At St. Mary’s School of Piscataway, Reavis taught the first grade for six years, from 2009-15, and then she taught third graders and algebra for two years. Then in 2017, she attained her dream of teaching middle school, when over the next two school years she taught math to that age group.

“Middle school was my place, being able to make a connection with kids (there),” Reavis said, noting that she enjoyed making math fun, playing math games with students, and sometimes even wearing shirts and skirts with mathematical formulas on them. During those years, she especially enjoyed celebrating Pi Day with students on March 14, the day on the calendar that has the first three digits of the ratio of a circle’s circumference to its diameter.  

After serving as an assistant and then interim principal at St. Mary’s, Reavis was named as the school’s principal this past fall.

“At first I was a little afraid to leave the classroom,” she said, adding, “When I started into it more, I could see that I could impact all the children here.”

As St. Mary’s principal, she regularly visits all the classrooms at the school, which has nearly 140 students in prekindergarten through the eighth grade. And she continues to teach algebra to the seventh and eighth graders there.

A highlight of the current school year there came in January, when Washington Archbishop Wilton Gregory celebrated a Mass for St. Mary’s students and blessed the school’s new media center, its remodeled school library that now features state-of-the-art technology, including virtual reality goggles, and an expanded selection of books.

During that ceremony, Reavis said, “It’s so important to foster a love of reading for all the children and to give them an opportunity to grow in the digital world we live in.” Later she added, “I’m a big proponent of having a book in hand and using technology.”

Reavis, who earned a master’s degree in educational administration from Trinity Washington University during her years at St. Mary’s, said her own Catholic education shapes her work as a principal there.

“I get to take everything I learned and that was instilled in me from kindergarten, and now I get to share that with the children here. I get to show them it’s not always about what you know, it’s about how you exercise your faith,” she said.

In a statement for the Catholic Standard’s Back to School edition in 2019, Reavis reflected on her role as a new Catholic school principal.

“The Church has been a driving force in my life since I was born. As an adult, I know how important it is for me to give back that love and compassion to others,” she wrote. “Being the principal of St. Mary’s gives me an opportunity to lead with love. I became a teacher to spread God’s love with my students. As principal, I can extend God’s love to the whole school community. Every decision that I make is rooted in Christ and serving the community.”

Later in an interview, Reavis spoke about how important it is “that I stay true to my faith.” And when asked what impact that she hopes to have on her students, she added, “I want them to be two things – lifelong learners and good people.”

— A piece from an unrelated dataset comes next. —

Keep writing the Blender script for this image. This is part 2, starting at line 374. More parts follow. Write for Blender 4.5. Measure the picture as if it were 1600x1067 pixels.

During her visit to the third grade classroom at St. Mary's of Piscataway School, Lynsie Reavis, the new principal there, works with student Brelynn Johnson. At left is third grader Noel Matome. (CS photo/Andrew Biraj)

For Reavis, life has come full circle, from being a student in Catholic school to teaching and serving as a principal at a Catholic school. And at St. Mary’s, she taught math to eighth graders who had been first graders in her classroom when she began teaching there.

“It all just hit me at once, I saw them young, (and then) seeing them as young men and women at graduation, just to be a small part of that hit me,” Reavis said. “Lots of tears were shed that day.”